Il a en effet souligné que la région avait ses propres priorités : le développement socio-économique, la protection de l’environnement et la perspective d’un accord commercial avec les pays du Mercosur (Brésil, Argentine, Paraguay et Uruguay) en suspens depuis longtemps.

La contre-proposition envoyée par les États de la CELAC à Bruxelles montre « que nous ne sommes pas sur la même longueur d’onde, ou que l’UE doit travailler plus dur pour faire passer ses messages et pas seulement quand cela l’arrange », estime un huitième diplomate de l’UE. Il a en effet souligné que toutes les références à la lutte contre la corruption avaient été supprimées.

En partageant ce que les Européens considèrent comme une proposition audacieuse, « il semble qu’ils veuillent être perçus comme des partenaires égaux », ont-ils ajouté.

Réparations pour l’esclavage

Dans une démarche inattendue, les membres de la CELAC ont demandé aux Européens de verser des réparations pour les dommages causés par l’esclavage, ce qui risque de devenir une question potentiellement litigieuse.

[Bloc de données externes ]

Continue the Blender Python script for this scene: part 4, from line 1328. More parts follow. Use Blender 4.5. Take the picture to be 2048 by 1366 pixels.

« Nous reconnaissons la nécessité de prendre des mesures appropriées pour restaurer la dignité des victimes [de la traite transatlantique des Africains], y compris des réparations et des compensations pour aider à guérir notre mémoire collective et pour inverser les héritages du sous-développement », peut-on lire dans le projet de déclaration proposé.

Le texte proposé accorde une attention particulière aux « questions de santé, d’éducation, de développement culturel et de sécurité alimentaire » à cet égard.

« Nous reconnaissons et regrettons profondément les souffrances indicibles infligées à des millions d’hommes, de femmes et d’enfants du fait de la traite transatlantique des Africains », peut-on lire dans le texte.

En réponse à la stratégie « Global Gateway » de l’UE, qui vise à investir dans des projets d’infrastructure et à établir des partenariats économiques, les pays d’Amérique centrale et d’Amérique latine déclarent « prendre note du lancement », au lieu d’utiliser le langage diplomatique habituel qui consiste à dire qu’ils « s’en félicitent ».

Les partenaires de l’Union ont insisté sur le fait que les projets de développement lancés dans le cadre du programme de la passerelle mondiale devraient être élaborés en étroite collaboration avec les acteurs locaux et répondre aux besoins urgents des pays en développement.

Accord UE-Mercosur

Cette contre-proposition intervient une semaine après que les pays du Mercosur ont annulé les négociations commerciales avec l’UE, qui devaient débuter à Buenos Aires la semaine dernière, dans ce qui a été perçu comme une tentative du président brésilien de gagner du temps et de présenter une contre-proposition aux dernières exigences environnementales du bloc.

Le texte de la déclaration proposée indique notamment que les deux parties « attendent avec impatience la signature et l’approbation futures » de l’accord UE-Mercosur, qui est en négociation depuis l’an 2000.

Il condamne également « l’imposition de barrières commerciales unilatérales sous des prétextes environnementaux ».

L’UE s’efforce d’imposer une taxe carbone sur les importations : le mécanisme d’ajustement carbone aux frontières (MACF).

Le texte souligne également que la transition vers un système économique plus durable doit « tenir compte des circonstances, des plans et des politiques nationales ». L’un des diplomates européens a déclaré que cela saperait les efforts de l’UE dans le cadre du Pacte vert pour œuvrer en faveur de la décarbonation.